「三島由紀夫が言う『ディレッタンティズム』」

曲亭馬琴原作『椿説弓張月』三島由紀夫(中公文庫)

本書には、昭和44年11月5日〜27日にこの脚本で上演されているとあるから、三島由紀夫が亡くなるちょうど一年前に、三島由紀夫の脚本と演出によってしかも作品としては初演で国立劇場にかかった歌舞伎である。(一篇全3幕8場のまとまったストーリーで上演されたのはこの時が最初である。)

この本(脚本)については、まず、本編のあとに書かれている「『弓張月』の劇化と演出」にある「ディレッタンティズム」という言葉について書いてみたいのだ。正確に言うなら「三島由紀夫が言う『ディレッタンティズム』」についてである。

ディレッタンティズムという言葉はアマチュアリズム、素人のやること、つまり本業ではないことに手を出した時にやる仕事という意味である。一般的には「プロ意識(※)を持った上での仕事」の対極にある言葉と言えよう。

(※このプロ意識という言葉、正確に言えばプロ意識を持っていると言う(宣言する)人に、私は強く稚さを感じている。)

以前、私はこのことをすでに書いたのだが、その時はイタリア語の習慣的な感覚でディレッタンティズムを「道楽」と訳した。言葉の意味としては間違いないのだが、あらためて読んでみると三島由紀夫がわざわざ「ディレッタンティズム」と言うことの意味の深さを観じたたからである。

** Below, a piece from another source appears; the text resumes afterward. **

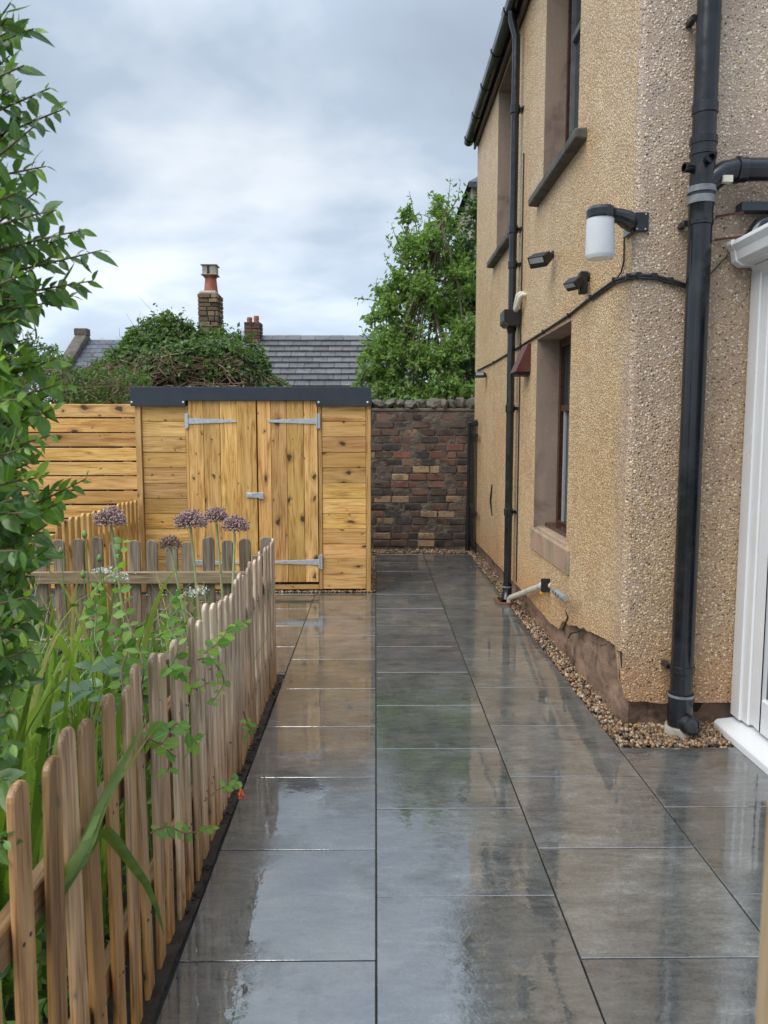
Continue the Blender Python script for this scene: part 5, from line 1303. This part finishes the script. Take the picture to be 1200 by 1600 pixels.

実際の三島由紀夫の文を読む方がよほど感じてもらえると思うので、以下に引用する。

”むかしの浄瑠璃作者や歌舞伎作者は、そんなことはみんなカンで知っていた。俗語を使っても、俗語が様式とどこまで馴染むかは、職人のカンでよくわかっていた。現代のわれわれはそうは行かない。擬古文を書くこと自体が、ディレッタンティズムであり、一定の知的教養の所産である。こういう教養の産物が、いきいきとした歌舞伎の生成期の作品の息吹を、どこまでわがものにできるか、それは不可能に近い無謀な「実験」になるのである。”

「三島由紀夫が言う『ディレッタンティズム』」には、浄瑠璃作者や歌舞伎作者に対する敬意があることは言うまでもない。

さて三島由紀夫は、原作「椿説弓張月」の劇化の困難さ(事実三島由紀夫が脚本を書くまで全篇通しでの歌舞伎は興行されなかったのだから)の理由に、政治的背景をあげている。そもそも私が「椿説弓張月」のことを書き始めたのは、主人公である鎮西八郎源為朝が伊豆大島に流罪となって、その後創作部分として琉球王国の建国に深く関与したくだりがあるからである。

三島由紀夫の「椿説弓張月」では、大嶋(伊豆大島)から話を始め、実際の島流しになるまでのエピソードは大嶋のシーンに組み込まれている。三島由紀夫は「悲劇の缶詰」にした、と言っている。